Rachel Roddy’s favourite recipe for apple and caraway loaf cake | A kitchen in Rome


Plants in the umbelliferae family are easy to spot. They look like umbrellas, or parasols, with straight stems that, at a certain point, split into spokes that hold a lacy blossom cap. Identifying which member of the family you’ve spotted is another matter for most. It could be carrot, parsnip, celery, anise, coriander, cumin, fennel, parsley, dill, lovage, chervil, angelica or caraway, all of which have various wild and cultivated forms, some small, some gigantic. Last summer, a friend’s chervil was knee-high, while in Sicily we saw false fennel that could have been a parasol for a giant’s wedding. The lacy cap could also be poison hemlock, AKA poison parsley or devil’s bread, which is why picking feathery leaves or pulling roots of unidentified umbelliferae is not recommended.

The tiny blossoms on that lacy cap bloom before they shrivel, leaving a tiny fruit, at which point the umbrellas are less Victorian ladies’ and more 70s rattan furniture: spokes topped with beads. In the case of caraway, the fruit dries from golden yellow to a warm, brown crescent with five ridges – so, while we say caraway seeds, they are actually tiny seeded fruits. They have a complex flavour: aniseed, yes, something of cumin and pepper, too, and also wood with a bit of resin, which makes them warm and sweet. And generously good, roaming far and wide in the kitchen, in rye bread and buns, and with pork, duck, lentils, cabbage, cheese, eggs and apples. Writing all this is a bit disingenuous; I’m making myself out to be a constant caraway user, when in reality the jar of caraway gets pushed to the back of the cupboard as boxes of relaxing tea are added to it.

Or was. Thank you, Irina Georgescu, for your impressive and fascinating book of Romanian and eastern European baking, Tava, and especially for your apple and caraway cake, which has brought the caraway jar not just to the front of the cupboard, but out of it and on to the worktop next to the jar of dried red chillies. Apple and caraway is my new “coat-on” cake. That is, the one I start making as soon as I get through the front door, turning on the oven and fetching the butter even before I take off my coat, and then, once I have, it comes together quickly. Although that is disingenuous, too, because I work at home, so what I mean by coat-on cake is the one I make all the time, that comes together easily with ingredients I always have. The cake can be made while I brew a cup of tea, seems impervious to my mood swings and is constant. It smells like heaven, and tastes like it, too.
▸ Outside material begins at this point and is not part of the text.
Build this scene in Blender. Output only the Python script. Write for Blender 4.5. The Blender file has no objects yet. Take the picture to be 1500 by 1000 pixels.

There is good cake here for a family of two; any more, and there is a good chance you will argue over the ends, which, thanks to the butter, grated apple and long baking, are firm and crisp. The grated apple also gives the cake a soft texture, while the caraway seeds are flecks of warmth, also good for digestion, meaning this cake is a certified tonic. I highly recommend making it.

Irina Georgescu’s apple and caraway loaf cake

Prep 5 min
Cook 50 min
Serves 8

150g butter, at room temperature
150g caster sugar
2 large eggs
200g apples
(to yield about 150g grated apple)
1 tbsp toasted caraway seeds
g plain flour
2 tsp baking powder

Heat the oven to 180C (160C fan)/350F/gas 4 and grease and line a 10cm x 21cm loaf tin with baking paper.

In a large bowl, beat the butter and sugar until pale and light. Beat in the eggs one by one, then grate the unpeeled apple directly into the bowl, discarding the core (s). Stir in the caraway seeds, flour and baking powder, and beat well.

Scrape the mixture into the lined tin and bake on a tray in the middle of the oven for 50 minutes, until golden and a strand of spaghetti comes out clean. Keep an eye on it, though: if the cake seems to be browning too quickly, cover lightly with foil. Leave to cool completely before removing from its tin.